* [PROBLEM REQUIREMENTS] Drop the images; return everything else in the listing below exactly.
+ + + + +
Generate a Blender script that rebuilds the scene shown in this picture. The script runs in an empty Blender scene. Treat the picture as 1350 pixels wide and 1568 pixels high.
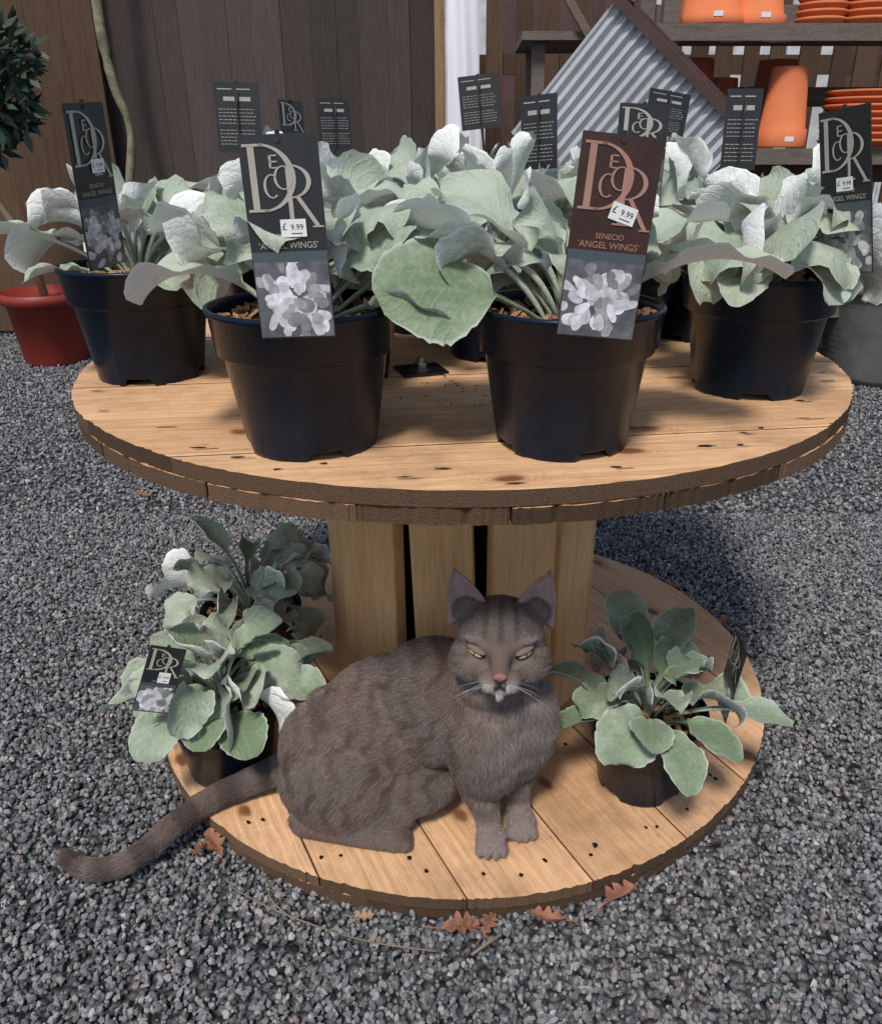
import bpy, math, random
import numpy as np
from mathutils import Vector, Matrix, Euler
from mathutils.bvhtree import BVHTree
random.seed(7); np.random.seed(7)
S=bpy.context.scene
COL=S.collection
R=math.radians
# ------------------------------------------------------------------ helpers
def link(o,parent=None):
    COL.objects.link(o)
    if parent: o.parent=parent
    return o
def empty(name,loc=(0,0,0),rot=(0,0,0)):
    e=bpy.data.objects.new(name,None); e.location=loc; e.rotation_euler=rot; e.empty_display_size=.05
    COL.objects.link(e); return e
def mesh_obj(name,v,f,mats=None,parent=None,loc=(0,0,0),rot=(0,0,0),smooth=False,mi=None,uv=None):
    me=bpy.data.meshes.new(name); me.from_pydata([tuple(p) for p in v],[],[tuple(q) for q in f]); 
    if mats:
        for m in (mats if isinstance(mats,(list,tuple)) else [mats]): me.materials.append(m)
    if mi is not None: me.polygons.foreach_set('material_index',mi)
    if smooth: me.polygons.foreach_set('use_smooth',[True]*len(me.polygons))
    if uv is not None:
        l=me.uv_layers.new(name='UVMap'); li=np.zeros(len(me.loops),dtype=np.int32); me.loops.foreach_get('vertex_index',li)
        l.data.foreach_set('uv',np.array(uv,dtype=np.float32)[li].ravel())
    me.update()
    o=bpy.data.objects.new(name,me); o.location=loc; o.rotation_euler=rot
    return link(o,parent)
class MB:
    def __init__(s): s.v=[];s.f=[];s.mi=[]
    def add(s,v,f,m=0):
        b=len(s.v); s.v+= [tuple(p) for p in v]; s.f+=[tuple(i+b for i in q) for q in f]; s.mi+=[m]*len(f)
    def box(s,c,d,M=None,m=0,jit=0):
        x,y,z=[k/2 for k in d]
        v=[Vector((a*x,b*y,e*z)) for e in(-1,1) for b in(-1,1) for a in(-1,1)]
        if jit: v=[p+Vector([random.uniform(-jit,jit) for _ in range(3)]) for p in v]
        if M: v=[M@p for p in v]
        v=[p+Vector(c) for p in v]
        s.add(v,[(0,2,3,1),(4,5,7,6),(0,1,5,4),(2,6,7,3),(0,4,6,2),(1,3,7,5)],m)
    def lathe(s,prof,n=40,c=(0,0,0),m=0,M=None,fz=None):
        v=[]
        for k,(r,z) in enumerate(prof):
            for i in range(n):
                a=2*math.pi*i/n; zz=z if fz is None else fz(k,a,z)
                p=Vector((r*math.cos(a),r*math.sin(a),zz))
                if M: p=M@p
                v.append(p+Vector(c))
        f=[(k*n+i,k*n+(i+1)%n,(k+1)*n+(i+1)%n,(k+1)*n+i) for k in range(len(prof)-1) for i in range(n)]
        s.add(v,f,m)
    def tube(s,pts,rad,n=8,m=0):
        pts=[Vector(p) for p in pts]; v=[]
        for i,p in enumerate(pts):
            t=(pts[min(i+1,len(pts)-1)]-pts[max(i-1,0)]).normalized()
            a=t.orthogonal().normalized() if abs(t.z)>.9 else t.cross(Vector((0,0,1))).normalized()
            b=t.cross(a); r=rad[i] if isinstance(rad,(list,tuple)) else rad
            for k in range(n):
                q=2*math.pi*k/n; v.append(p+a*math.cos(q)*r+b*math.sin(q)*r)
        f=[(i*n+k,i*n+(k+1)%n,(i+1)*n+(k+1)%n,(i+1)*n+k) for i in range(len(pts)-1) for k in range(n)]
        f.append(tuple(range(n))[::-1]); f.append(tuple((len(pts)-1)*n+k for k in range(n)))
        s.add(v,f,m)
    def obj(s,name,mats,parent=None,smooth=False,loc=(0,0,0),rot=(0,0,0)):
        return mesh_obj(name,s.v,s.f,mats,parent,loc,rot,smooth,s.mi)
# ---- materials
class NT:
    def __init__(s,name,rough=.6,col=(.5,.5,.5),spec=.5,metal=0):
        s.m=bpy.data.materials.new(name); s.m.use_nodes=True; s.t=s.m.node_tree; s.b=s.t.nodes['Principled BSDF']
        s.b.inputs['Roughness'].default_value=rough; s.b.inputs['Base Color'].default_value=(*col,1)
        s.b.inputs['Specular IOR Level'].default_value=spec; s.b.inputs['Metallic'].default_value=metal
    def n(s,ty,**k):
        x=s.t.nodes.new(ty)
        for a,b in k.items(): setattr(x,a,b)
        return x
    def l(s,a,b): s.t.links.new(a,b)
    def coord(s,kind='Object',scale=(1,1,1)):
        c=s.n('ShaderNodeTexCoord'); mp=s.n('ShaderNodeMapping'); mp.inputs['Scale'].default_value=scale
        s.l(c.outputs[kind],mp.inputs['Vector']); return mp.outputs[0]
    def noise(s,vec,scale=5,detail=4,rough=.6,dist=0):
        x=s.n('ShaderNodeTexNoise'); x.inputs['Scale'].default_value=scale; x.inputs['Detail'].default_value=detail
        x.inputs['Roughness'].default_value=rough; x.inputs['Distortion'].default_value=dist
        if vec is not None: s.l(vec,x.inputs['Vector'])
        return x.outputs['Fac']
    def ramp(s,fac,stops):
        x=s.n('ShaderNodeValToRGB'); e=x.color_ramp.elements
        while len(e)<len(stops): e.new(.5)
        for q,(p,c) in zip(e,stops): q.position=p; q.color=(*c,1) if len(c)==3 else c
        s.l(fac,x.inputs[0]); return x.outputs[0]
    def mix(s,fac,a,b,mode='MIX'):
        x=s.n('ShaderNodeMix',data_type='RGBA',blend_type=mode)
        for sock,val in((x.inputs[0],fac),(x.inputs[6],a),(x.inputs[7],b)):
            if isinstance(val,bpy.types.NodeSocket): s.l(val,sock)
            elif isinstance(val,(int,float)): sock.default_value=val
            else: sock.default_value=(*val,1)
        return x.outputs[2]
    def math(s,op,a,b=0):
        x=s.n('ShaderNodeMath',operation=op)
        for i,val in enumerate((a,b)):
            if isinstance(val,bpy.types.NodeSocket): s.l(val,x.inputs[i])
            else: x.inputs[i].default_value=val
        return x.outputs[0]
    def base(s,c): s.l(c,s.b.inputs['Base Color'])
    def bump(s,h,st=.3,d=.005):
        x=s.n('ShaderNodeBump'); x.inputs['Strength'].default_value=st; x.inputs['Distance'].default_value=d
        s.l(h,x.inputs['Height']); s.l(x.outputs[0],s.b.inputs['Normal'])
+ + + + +
* [THE SOLUTION]
Generate a Blender script that rebuilds the scene shown in this picture. The script runs in an empty Blender scene. Treat the picture as 1350 pixels wide and 1568 pixels high.
import bpy, math, random
import numpy as np
from mathutils import Vector, Matrix, Euler
from mathutils.bvhtree import BVHTree
random.seed(7); np.random.seed(7)
S=bpy.context.scene
COL=S.collection
R=math.radians
# ------------------------------------------------------------------ helpers
def link(o,parent=None):
    COL.objects.link(o)
    if parent: o.parent=parent
    return o
def empty(name,loc=(0,0,0),rot=(0,0,0)):
    e=bpy.data.objects.new(name,None); e.location=loc; e.rotation_euler=rot; e.empty_display_size=.05
    COL.objects.link(e); return e
def mesh_obj(name,v,f,mats=None,parent=None,loc=(0,0,0),rot=(0,0,0),smooth=False,mi=None,uv=None):
    me=bpy.data.meshes.new(name); me.from_pydata([tuple(p) for p in v],[],[tuple(q) for q in f]); 
    if mats:
        for m in (mats if isinstance(mats,(list,tuple)) else [mats]): me.materials.append(m)
    if mi is not None: me.polygons.foreach_set('material_index',mi)
    if smooth: me.polygons.foreach_set('use_smooth',[True]*len(me.polygons))
    if uv is not None:
        l=me.uv_layers.new(name='UVMap'); li=np.zeros(len(me.loops),dtype=np.int32); me.loops.foreach_get('vertex_index',li)
        l.data.foreach_set('uv',np.array(uv,dtype=np.float32)[li].ravel())
    me.update()
    o=bpy.data.objects.new(name,me); o.location=loc; o.rotation_euler=rot
    return link(o,parent)
class MB:
    def __init__(s): s.v=[];s.f=[];s.mi=[]
    def add(s,v,f,m=0):
        b=len(s.v); s.v+= [tuple(p) for p in v]; s.f+=[tuple(i+b for i in q) for q in f]; s.mi+=[m]*len(f)
    def box(s,c,d,M=None,m=0,jit=0):
        x,y,z=[k/2 for k in d]
        v=[Vector((a*x,b*y,e*z)) for e in(-1,1) for b in(-1,1) for a in(-1,1)]
        if jit: v=[p+Vector([random.uniform(-jit,jit) for _ in range(3)]) for p in v]
        if M: v=[M@p for p in v]
        v=[p+Vector(c) for p in v]
        s.add(v,[(0,2,3,1),(4,5,7,6),(0,1,5,4),(2,6,7,3),(0,4,6,2),(1,3,7,5)],m)
    def lathe(s,prof,n=40,c=(0,0,0),m=0,M=None,fz=None):
        v=[]
        for k,(r,z) in enumerate(prof):
            for i in range(n):
                a=2*math.pi*i/n; zz=z if fz is None else fz(k,a,z)
                p=Vector((r*math.cos(a),r*math.sin(a),zz))
                if M: p=M@p
                v.append(p+Vector(c))
        f=[(k*n+i,k*n+(i+1)%n,(k+1)*n+(i+1)%n,(k+1)*n+i) for k in range(len(prof)-1) for i in range(n)]
        s.add(v,f,m)
    def tube(s,pts,rad,n=8,m=0):
        pts=[Vector(p) for p in pts]; v=[]
        for i,p in enumerate(pts):
            t=(pts[min(i+1,len(pts)-1)]-pts[max(i-1,0)]).normalized()
            a=t.orthogonal().normalized() if abs(t.z)>.9 else t.cross(Vector((0,0,1))).normalized()
            b=t.cross(a); r=rad[i] if isinstance(rad,(list,tuple)) else rad
            for k in range(n):
                q=2*math.pi*k/n; v.append(p+a*math.cos(q)*r+b*math.sin(q)*r)
        f=[(i*n+k,i*n+(k+1)%n,(i+1)*n+(k+1)%n,(i+1)*n+k) for i in range(len(pts)-1) for k in range(n)]
        f.append(tuple(range(n))[::-1]); f.append(tuple((len(pts)-1)*n+k for k in range(n)))
        s.add(v,f,m)
    def obj(s,name,mats,parent=None,smooth=False,loc=(0,0,0),rot=(0,0,0)):
        return mesh_obj(name,s.v,s.f,mats,parent,loc,rot,smooth,s.mi)
# ---- materials
class NT:
    def __init__(s,name,rough=.6,col=(.5,.5,.5),spec=.5,metal=0):
        s.m=bpy.data.materials.new(name); s.m.use_nodes=True; s.t=s.m.node_tree; s.b=s.t.nodes['Principled BSDF']
        s.b.inputs['Roughness'].default_value=rough; s.b.inputs['Base Color'].default_value=(*col,1)
        s.b.inputs['Specular IOR Level'].default_value=spec; s.b.inputs['Metallic'].default_value=metal
    def n(s,ty,**k):
        x=s.t.nodes.new(ty)
        for a,b in k.items(): setattr(x,a,b)
        return x
    def l(s,a,b): s.t.links.new(a,b)
    def coord(s,kind='Object',scale=(1,1,1)):
        c=s.n('ShaderNodeTexCoord'); mp=s.n('ShaderNodeMapping'); mp.inputs['Scale'].default_value=scale
        s.l(c.outputs[kind],mp.inputs['Vector']); return mp.outputs[0]
    def noise(s,vec,scale=5,detail=4,rough=.6,dist=0):
        x=s.n('ShaderNodeTexNoise'); x.inputs['Scale'].default_value=scale; x.inputs['Detail'].default_value=detail
        x.inputs['Roughness'].default_value=rough; x.inputs['Distortion'].default_value=dist
        if vec is not None: s.l(vec,x.inputs['Vector'])
        return x.outputs['Fac']
    def ramp(s,fac,stops):
        x=s.n('ShaderNodeValToRGB'); e=x.color_ramp.elements
        while len(e)<len(stops): e.new(.5)
        for q,(p,c) in zip(e,stops): q.position=p; q.color=(*c,1) if len(c)==3 else c
        s.l(fac,x.inputs[0]); return x.outputs[0]
    def mix(s,fac,a,b,mode='MIX'):
        x=s.n('ShaderNodeMix',data_type='RGBA',blend_type=mode)
        for sock,val in((x.inputs[0],fac),(x.inputs[6],a),(x.inputs[7],b)):
            if isinstance(val,bpy.types.NodeSocket): s.l(val,sock)
            elif isinstance(val,(int,float)): sock.default_value=val
            else: sock.default_value=(*val,1)
        return x.outputs[2]
    def math(s,op,a,b=0):
        x=s.n('ShaderNodeMath',operation=op)
        for i,val in enumerate((a,b)):
            if isinstance(val,bpy.types.NodeSocket): s.l(val,x.inputs[i])
            else: x.inputs[i].default_value=val
        return x.outputs[0]
    def base(s,c): s.l(c,s.b.inputs['Base Color'])
    def bump(s,h,st=.3,d=.005):
        x=s.n('ShaderNodeBump'); x.inputs['Strength'].default_value=st; x.inputs['Distance'].default_value=d
        s.l(h,x.inputs['Height']); s.l(x.outputs[0],s.b.inputs['Normal'])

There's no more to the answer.